MyObject.prototype.id = function(){return this._id;};

Which gives you: leagues/{{ league.id() }}

so what the point of introducing a "private" access modifier that doesnt exist in javascript since one can still access privates? looks like pure politics within google.

A breaking change like that shoved at the latest minute? you bet it is.

> shoved at the latest minute

The pull request was opened 3 weeks ago with plenty of discussion.

3 weeks of discussion for a breaking change is "last minute" in my book
why didnt you think about having this feature optional? class based controllers are optional yet,because of them you introduce a feature that affect function based controllers ?
> why didnt you think about having this feature optional?

Opt-in security features aren't very useful.

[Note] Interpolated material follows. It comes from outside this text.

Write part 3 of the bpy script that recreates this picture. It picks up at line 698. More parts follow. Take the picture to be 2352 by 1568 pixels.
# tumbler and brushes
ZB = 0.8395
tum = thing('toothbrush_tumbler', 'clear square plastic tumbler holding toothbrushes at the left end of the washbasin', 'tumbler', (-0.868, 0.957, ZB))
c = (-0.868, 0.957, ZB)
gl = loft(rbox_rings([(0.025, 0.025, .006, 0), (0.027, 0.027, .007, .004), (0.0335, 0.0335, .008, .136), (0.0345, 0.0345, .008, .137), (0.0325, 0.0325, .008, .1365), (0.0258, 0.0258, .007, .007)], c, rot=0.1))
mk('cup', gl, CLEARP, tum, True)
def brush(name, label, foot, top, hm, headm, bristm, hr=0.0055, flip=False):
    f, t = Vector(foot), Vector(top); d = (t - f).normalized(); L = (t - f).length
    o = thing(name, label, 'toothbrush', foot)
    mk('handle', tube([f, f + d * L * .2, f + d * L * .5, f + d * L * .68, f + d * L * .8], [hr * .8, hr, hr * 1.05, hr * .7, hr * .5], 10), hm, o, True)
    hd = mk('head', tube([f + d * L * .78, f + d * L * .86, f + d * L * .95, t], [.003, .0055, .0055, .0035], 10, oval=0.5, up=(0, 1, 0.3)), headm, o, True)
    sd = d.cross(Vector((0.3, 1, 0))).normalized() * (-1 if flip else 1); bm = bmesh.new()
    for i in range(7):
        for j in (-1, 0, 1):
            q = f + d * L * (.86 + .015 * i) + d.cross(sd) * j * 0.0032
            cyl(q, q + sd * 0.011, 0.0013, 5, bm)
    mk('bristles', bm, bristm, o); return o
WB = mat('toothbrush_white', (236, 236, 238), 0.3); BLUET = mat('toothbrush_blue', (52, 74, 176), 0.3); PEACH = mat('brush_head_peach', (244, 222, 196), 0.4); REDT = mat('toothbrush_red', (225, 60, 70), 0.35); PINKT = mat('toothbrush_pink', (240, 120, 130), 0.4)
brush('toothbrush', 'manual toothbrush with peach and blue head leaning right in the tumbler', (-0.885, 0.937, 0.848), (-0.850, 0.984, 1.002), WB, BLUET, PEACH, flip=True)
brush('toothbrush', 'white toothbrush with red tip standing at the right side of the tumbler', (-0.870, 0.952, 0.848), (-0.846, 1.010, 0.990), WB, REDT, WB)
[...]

> class based controllers are optional yet,because of them you introduce a feature that affect function based controllers ?

That's how competing constraints work out sometimes.

We're always looking to improve though. The code is open source, so feel free to submit a PR or fork it if you disagree. :)

Don't use 1.2.0 until it's reverted or write a getter.
Never send DB output directly to frontend, send object, filled by only necessary values from DB output. Otherwise you'll meet security issues and these "_" prefixes will be smalles part of your problems.
And how are you supposed to do that using Mongolab, MongoHQ or Firebase?
you seem to be taking as a given that those are acceptable things to do.
And you seem to be implying that they're not okay to do. Feel free to substantiate your opinion.
I do that. It's not about sending them directly. It's the underlying field name. I just keep _id fields as _id fields when I prepare data for output.